Assassinated … a leader of vision

Ismail Abu Shanab, the Hamas leader killed in an Israeli helicopter strike on Thursday, was widely regarded by Palestinians as a moderate voice within the armed Islamic resistance group.

Abu Shanab was committed to finding a two-state settlement

He was a high-profile political leader and spokesman regularly interviewed in the US media. A skilled negotiator who knew the value of compromise, he was committed to working with the Palestinian Authority.

Abu Shanab was not a military commander.

Academic father

His death strikes a blow at the heart of the peace process between Israel and Palestine, and is likely to ignite a region already on the brink.

Reactions

“The truce is dead. We’re now back to the vicious cycle of violence”
Ali al-Jirbawi, Professor of International Relations, Bir-Zeit University, West Bank

“It will be hard to find another Palestinian interlocutor.Who would wish to pick up such a poisoned chalice?”
Neil Partick, Middle East analyst, The Economist, London

“In a paradoxical sense, this gets Abbas off the hook. He has been under pressure to do what he was unable to do (rein in the armed groups). Now he has a politically good pretext not to do it”
Mark Heller, Principal Research Associate, Israel’s Jaffee Centre for Strategic Studies

“The truce was never alive, nor was the road map. The truce is a hudna’  (ceasefire) – it was never agreed between two sides. The terms were set by the Palestinians”
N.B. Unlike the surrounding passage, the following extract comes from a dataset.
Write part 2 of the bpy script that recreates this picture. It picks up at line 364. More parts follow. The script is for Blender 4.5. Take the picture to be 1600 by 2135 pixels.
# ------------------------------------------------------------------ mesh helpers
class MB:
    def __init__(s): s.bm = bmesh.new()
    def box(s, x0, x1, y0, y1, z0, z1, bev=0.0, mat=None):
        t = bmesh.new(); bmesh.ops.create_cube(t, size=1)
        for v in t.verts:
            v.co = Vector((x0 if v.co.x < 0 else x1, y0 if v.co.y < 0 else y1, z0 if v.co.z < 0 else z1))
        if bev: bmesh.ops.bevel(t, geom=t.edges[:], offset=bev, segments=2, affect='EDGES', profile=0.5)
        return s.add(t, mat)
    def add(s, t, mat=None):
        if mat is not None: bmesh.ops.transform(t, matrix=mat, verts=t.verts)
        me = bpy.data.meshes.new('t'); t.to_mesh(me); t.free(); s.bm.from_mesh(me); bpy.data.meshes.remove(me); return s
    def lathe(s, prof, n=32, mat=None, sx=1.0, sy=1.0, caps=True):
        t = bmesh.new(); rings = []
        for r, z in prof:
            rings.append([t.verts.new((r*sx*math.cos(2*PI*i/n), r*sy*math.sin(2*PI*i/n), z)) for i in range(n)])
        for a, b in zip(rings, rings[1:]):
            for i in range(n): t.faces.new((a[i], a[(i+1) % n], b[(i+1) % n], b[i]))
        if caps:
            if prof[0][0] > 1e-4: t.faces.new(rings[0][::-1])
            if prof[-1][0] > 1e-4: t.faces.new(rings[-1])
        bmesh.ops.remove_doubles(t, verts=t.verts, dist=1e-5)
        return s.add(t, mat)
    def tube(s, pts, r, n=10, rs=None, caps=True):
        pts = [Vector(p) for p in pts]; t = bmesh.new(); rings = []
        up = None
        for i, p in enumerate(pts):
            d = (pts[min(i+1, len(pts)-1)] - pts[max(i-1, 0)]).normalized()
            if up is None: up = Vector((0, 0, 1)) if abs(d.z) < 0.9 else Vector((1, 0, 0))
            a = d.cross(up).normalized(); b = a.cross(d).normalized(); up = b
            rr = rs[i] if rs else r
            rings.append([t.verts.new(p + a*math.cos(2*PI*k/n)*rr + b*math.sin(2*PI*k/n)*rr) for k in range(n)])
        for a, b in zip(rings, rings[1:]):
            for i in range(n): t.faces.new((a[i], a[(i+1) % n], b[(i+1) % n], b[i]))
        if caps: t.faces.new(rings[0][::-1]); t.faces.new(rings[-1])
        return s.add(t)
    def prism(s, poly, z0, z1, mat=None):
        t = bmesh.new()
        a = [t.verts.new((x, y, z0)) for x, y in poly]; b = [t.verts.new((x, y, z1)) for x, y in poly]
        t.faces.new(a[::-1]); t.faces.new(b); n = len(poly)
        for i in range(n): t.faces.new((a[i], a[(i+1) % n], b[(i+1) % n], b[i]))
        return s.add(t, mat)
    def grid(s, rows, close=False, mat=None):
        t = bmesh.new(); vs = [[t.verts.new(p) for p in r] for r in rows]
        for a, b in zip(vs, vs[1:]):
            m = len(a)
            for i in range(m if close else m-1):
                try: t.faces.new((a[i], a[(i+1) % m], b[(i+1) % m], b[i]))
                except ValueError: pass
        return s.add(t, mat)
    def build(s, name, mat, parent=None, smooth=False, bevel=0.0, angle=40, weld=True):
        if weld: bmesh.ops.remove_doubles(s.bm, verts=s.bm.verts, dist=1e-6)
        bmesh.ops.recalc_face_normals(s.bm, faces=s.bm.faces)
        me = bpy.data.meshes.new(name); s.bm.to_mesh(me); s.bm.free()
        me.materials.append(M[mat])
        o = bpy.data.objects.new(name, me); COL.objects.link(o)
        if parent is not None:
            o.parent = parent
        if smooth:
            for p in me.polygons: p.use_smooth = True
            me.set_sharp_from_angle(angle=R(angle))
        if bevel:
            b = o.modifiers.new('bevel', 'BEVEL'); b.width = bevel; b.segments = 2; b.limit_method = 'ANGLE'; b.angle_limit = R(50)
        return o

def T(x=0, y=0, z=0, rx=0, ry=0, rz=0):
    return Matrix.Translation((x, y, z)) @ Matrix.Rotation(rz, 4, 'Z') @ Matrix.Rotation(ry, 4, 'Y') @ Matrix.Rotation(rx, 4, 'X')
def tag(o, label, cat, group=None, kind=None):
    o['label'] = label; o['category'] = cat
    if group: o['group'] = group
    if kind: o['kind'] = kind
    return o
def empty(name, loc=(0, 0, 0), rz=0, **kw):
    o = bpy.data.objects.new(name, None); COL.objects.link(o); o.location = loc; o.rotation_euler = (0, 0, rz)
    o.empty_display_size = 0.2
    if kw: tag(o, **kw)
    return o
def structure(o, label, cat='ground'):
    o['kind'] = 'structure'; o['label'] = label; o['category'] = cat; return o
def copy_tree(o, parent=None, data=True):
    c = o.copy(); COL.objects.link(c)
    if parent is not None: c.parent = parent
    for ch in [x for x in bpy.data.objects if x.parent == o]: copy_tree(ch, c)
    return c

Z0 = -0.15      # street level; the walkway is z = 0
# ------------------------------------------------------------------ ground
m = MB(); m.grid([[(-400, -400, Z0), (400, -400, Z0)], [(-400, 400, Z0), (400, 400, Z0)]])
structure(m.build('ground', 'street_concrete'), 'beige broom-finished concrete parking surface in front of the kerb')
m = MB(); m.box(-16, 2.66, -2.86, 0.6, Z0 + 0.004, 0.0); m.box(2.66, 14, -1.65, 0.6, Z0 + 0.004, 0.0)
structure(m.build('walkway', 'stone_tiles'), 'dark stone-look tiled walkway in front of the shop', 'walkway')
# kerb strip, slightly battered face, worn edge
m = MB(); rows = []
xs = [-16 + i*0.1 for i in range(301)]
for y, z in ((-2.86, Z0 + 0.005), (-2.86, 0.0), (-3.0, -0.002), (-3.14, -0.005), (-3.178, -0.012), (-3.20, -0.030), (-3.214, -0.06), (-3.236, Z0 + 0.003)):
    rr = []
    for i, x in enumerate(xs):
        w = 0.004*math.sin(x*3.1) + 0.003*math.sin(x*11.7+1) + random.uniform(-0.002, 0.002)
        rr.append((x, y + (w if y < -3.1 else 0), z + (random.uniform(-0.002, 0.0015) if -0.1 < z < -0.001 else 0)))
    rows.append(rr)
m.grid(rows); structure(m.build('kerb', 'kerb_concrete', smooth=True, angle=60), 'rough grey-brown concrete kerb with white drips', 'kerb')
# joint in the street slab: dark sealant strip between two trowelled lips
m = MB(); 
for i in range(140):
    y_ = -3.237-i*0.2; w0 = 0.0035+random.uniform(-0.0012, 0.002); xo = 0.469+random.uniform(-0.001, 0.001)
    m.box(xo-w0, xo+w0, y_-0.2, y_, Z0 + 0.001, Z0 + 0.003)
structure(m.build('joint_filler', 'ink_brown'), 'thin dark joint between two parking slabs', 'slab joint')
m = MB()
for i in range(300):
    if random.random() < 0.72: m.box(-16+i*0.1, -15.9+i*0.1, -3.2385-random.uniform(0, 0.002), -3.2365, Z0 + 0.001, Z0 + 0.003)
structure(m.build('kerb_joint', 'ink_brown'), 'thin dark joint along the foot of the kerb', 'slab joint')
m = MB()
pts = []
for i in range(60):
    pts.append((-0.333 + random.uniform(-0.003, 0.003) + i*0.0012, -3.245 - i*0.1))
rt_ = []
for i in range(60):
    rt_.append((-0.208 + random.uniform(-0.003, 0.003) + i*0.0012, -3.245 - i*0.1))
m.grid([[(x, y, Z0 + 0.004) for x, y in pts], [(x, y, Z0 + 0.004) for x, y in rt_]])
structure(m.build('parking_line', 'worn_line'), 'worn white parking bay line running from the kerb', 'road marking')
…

Gerald Steinberg, head of Conflict Management Programme, Israel’s Bar-Ilan University

“His assassination is a big loss to Hamas as a movement, but the only consolation is that Israel will pay a heavy price in blood for killing him”
Hamas official

Born in 1955 in the village of al-Jeyeh, near the southern city of Ashqelon, Abu Shanab was married and the father of 11 children. The youngest is less than a year old.

He studied engineering in Egypt and received a master’s degree in the United States.

He spent 10 years in Israeli prisons for leading Hamas’ political wing during the first Intifada, following the arrest of Sheikh Ahmad Yasin, the founder and spiritual leader of Hamas.

Until his untimely death, he worked as an engineering lecturer at Gaza’s Islamic University. He was also a key union figure, and had served as  the head of the engineers union twice since being freed from Israeli prisons.

Responding to the news of his assassination, Sheikh Ahmad Yasin told Aljazeera that a “horrible, unprecedented crime” had been committed by Israel.

“The assassination of a political leader is a violation of all norms and a sabotage of all previous agreements,” he said.

Ismail Haniya, another Hamas leader, said that Israel’s killing of Abu Shanab signalled the Jewish state’s termination of a shaky truce in place since 29 June but repeatedly violated by Israeli incursions into Palestinian territory.

“Hamas’ retaliation for the operation will take the form of deeds, not words,” he said.

Israel said the high-profile, US-educated engineer was a member of Hamas’s brain trust, which it accused of planning bomb attacks and strengthening a “terrorist infrastructure” during the ceasefire.

“Abu Shanab supported … the continuation of Hamas’ armed struggle and suicide attacks against Israeli targets,” an Israeli security source said.

Abu Shanab took part in several rounds of dialogue with reformist Palestinian President Mahmud Abbas on the truce underpinning a US-backed Middle East peace plan.

Ceasefire dead

The attack was condemned by Abbas, who is under international pressure to crack down on armed groups.

Hamas and another militant group, Islamic Jihad, declared the ceasefire dead after Abu Shanab was killed in the attack in Gaza City.

“As late as yesterday, he spoke about the necessity to continue the dialogue with the Palestinian Authority,” a Hamas official said. “He was a man of great wisdom, who spared no effort to push towards a Palestinian unity.”

In April last year, Ismail Abu Shanab showed his willingness to bring Hamas and Israel to a settlement. He declared that if Israel agreed to the so-called Saudi plan, which called for the Jewish state to return to its pre-1967 borders in return for “normal relations” with Arab nations, Hamas would “cease all military activities.”

“That would be satisfactory for all Palestinian military groups to stop and build our state, to be busy in our own affairs, and have good neighbour relations with Israelis,” he said.

His vision is in severe jeopardy, now that he is dead.